Delhi’s new parking policy will be the end of the neighbourhood in absence of an alternative

Delhi has grown around the cult of the car with much of the urbanisation in the city occurring in the southern half which was planned around wider roads. It is no surprise that there are over three million cars registered in Delhi. Add to that other cities that make up the urban agglomeration of the capital — Gurugram, Ghaziabad, Noida, Greater Noida, Faridabad, Sonepat and now even places more further on, the number of cars in the area is estimated at over five million. And that should not be a surprise with vast distances involved inside the city, and one that, for the first half-century after independence, lacked a mass-rapid transit system and a wholly inadequate bus system; car sales skyrocketed to the extent that the National Capital Region in some years has accounted for almost a quarter of overall Indian car sales for many of the past years.

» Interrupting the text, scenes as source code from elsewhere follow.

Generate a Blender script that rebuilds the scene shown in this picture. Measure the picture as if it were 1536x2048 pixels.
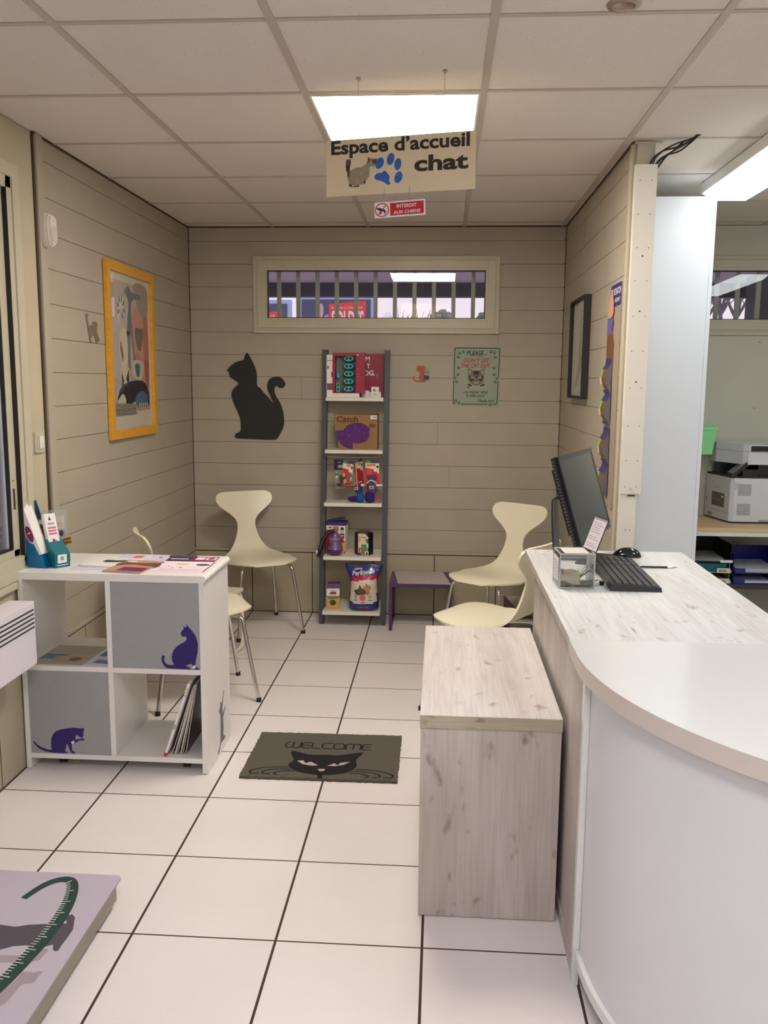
import bpy, bmesh, math, random
from mathutils import Vector, Matrix
R = random.Random(7)
for o in list(bpy.data.objects): bpy.data.objects.remove(o)
SC = bpy.context.scene
COL = SC.collection
PI = math.pi

# ---------------------------------------------------------------- camera
F = Vector((-0.0632416, 0.9869995, -0.14775824))
RT = Vector((0.99783866, 0.06518226, 0.00832401))
UP = Vector((-0.01784701, 0.14691246, 0.98898848))
cd = bpy.data.cameras.new('camera'); cam = bpy.data.objects.new('camera', cd); COL.objects.link(cam)
cd.sensor_fit = 'VERTICAL'; cd.sensor_height = 24.0; cd.sensor_width = 18.0
cd.lens = 1740.18 / 2048 * 24.0
cd.clip_start = 0.05; cd.clip_end = 300
cam.matrix_world = Matrix(((RT.x, UP.x, -F.x, 0), (RT.y, UP.y, -F.y, 0), (RT.z, UP.z, -F.z, 1.5264), (0, 0, 0, 1)))
SC.camera = cam

# ---------------------------------------------------------------- world, exposure
SC.view_settings.view_transform = 'Standard'; SC.view_settings.look = 'None'
SC.view_settings.gamma = 1.0; SC.view_settings.use_curve_mapping = False
SC.view_settings.exposure = 0.0
W = bpy.data.worlds.new('overcast_sky'); SC.world = W; W.use_nodes = True
wn = W.node_tree.nodes; wl = W.node_tree.links
bg = wn['Background']
tc = wn.new('ShaderNodeTexCoord'); nz = wn.new('ShaderNodeTexNoise'); nz.inputs['Scale'].default_value = 2.2
nz.inputs['Detail'].default_value = 4
cr = wn.new('ShaderNodeValToRGB'); cr.color_ramp.elements[0].position = .3; cr.color_ramp.elements[1].position = .7
cr.color_ramp.elements[0].color = (.86, .74, .84, 1); cr.color_ramp.elements[1].color = (.95, .88, .96, 1)
wl.new(tc.outputs['Generated'], nz.inputs['Vector']); wl.new(nz.outputs['Fac'], cr.inputs['Fac']); wl.new(cr.outputs['Color'], bg.inputs['Color'])
SKY = 1.05
bg.inputs['Strength'].default_value = SKY

PANEL_E = 37.0
FRONT_E = 27.0
TUBE_E = 11.0

# ---------------------------------------------------------------- materials
MATS = {}
def lin(c):
    return tuple(((v / 255) / 12.92 if v / 255 <= .04045 else ((v / 255 + .055) / 1.055) ** 2.4) for v in c)
def mat(name, col, rough=.5, metal=0., noise=0., nscale=60., bump=0., bscale=200., coat=0., emit=None, estr=0., alpha=1., spec=.5, aniso=None, trans=0.):
    if name in MATS: return MATS[name]
    m = bpy.data.materials.new(name); m.use_nodes = True; nt = m.node_tree; b = nt.nodes['Principled BSDF']
    c = lin(col) + (1,)
    b.inputs['Base Color'].default_value = c
    b.inputs['Roughness'].default_value = rough; b.inputs['Metallic'].default_value = metal
    b.inputs['Specular IOR Level'].default_value = spec
    if coat: b.inputs['Coat Weight'].default_value = coat; b.inputs['Coat Roughness'].default_value = .1
    if trans: b.inputs['Transmission Weight'].default_value = trans
    if emit: b.inputs['Emission Color'].default_value = tuple(emit) + (1,); b.inputs['Emission Strength'].default_value = estr
    if alpha < 1: b.inputs['Alpha'].default_value = alpha
    tcn = nt.nodes.new('ShaderNodeTexCoord')
    src = tcn.outputs['Object']
    if aniso:
        mp = nt.nodes.new('ShaderNodeMapping'); mp.inputs['Scale'].default_value = aniso; nt.links.new(src, mp.inputs['Vector']); src = mp.outputs['Vector']
    n = nt.nodes.new('ShaderNodeTexNoise'); n.inputs['Scale'].default_value = nscale; n.inputs['Detail'].default_value = 4
    nt.links.new(src, n.inputs['Vector'])
    mx = nt.nodes.new('ShaderNodeMix'); mx.data_type = 'RGBA'; mx.blend_type = 'MULTIPLY'
    a = noise if noise else .02
    rp = nt.nodes.new('ShaderNodeValToRGB')
    rp.color_ramp.elements[0].position = .3; rp.color_ramp.elements[1].position = .7
    rp.color_ramp.elements[0].color = (1 - a, 1 - a, 1 - a, 1); rp.color_ramp.elements[1].color = (1 + a * .3, 1 + a * .3, 1 + a * .3, 1)
    nt.links.new(n.outputs['Fac'], rp.inputs['Fac'])
    mx.inputs['Factor'].default_value = 1; mx.inputs['A'].default_value = c
    nt.links.new(rp.outputs['Color'], mx.inputs['B']); nt.links.new(mx.outputs['Result'], b.inputs['Base Color'])
    if bump:
        n2 = nt.nodes.new('ShaderNodeTexNoise'); n2.inputs['Scale'].default_value = bscale; n2.inputs['Detail'].default_value = 3
        nt.links.new(src, n2.inputs['Vector'])
        bp = nt.nodes.new('ShaderNodeBump'); bp.inputs['Strength'].default_value = bump; bp.inputs['Distance'].default_value = .002
        nt.links.new(n2.outputs['Fac'], bp.inputs['Height']); nt.links.new(bp.outputs['Normal'], b.inputs['Normal'])
    MATS[name] = m
    return m
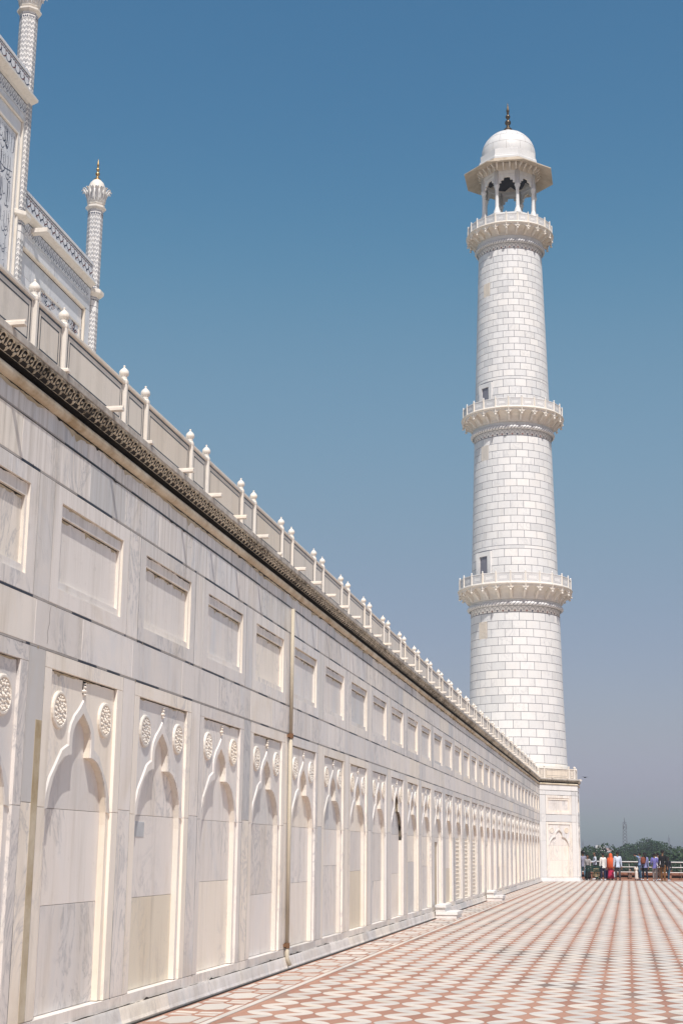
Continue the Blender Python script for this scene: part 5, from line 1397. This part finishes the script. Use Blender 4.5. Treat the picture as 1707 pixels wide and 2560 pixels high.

This explosion of cars has led to an expected parking crisis as Delhi has also grown in population. Several planned localities built by the Delhi Development Authority, for example, were designed in the 1960’s and the 1970’s, at the heights of the socialist economy of the day where cars were the preserve of the very rich and, therefore, these middle-class colonies had just sufficient parking space for scooters. As the economy opened up and cars, like the reliable and affordable Maruti 800 came to be, the city took to them rapidly. But as older houses in areas like Greater Kailash were replaced with new apartment-style constructions, and as families acquired their second and third passenger cars, houses with previously enough parking space, for a couple of small or medium cars, now often six to eight cars were plot. Even with innovations such as stilted construction that made for underfloor parking, this has not happened in most houses. As a result neighbourhood streets and pavements are filled choc-a-bloc with cars and the situation in commercial areas is worse. It is not surprising, therefore, that tempers can flare over parking issues. In fact, there has even been the occasional homicide, thanks to parking issues.

But tempers are also bound to flare when people discover that proposals for parking fees for parking on the street would have to be paid by the residents. Delhi’s lack of planned housing and provisions for parking as well as lack of last-mile connectivity for public transport are the excuses that car users will almost certainly give when protesting these rules. However, parking has become so haphazard that in some areas it is a menace to human life as cars and motorcycles block access for emergency vehicles. Much more organised parking has to be built in both residential and commercial areas as well as speeding up work on the fourth-phase of the Delhi Metro. Because these parking fees, unless they are punitive, which they will almost certainly not be, will not discourage car ownership. However, people have to be convinced of the virtues of shared mobility and improved public transport. At the current rate, it appears that the streets of Delhi will resemble permanently jammed parking lots.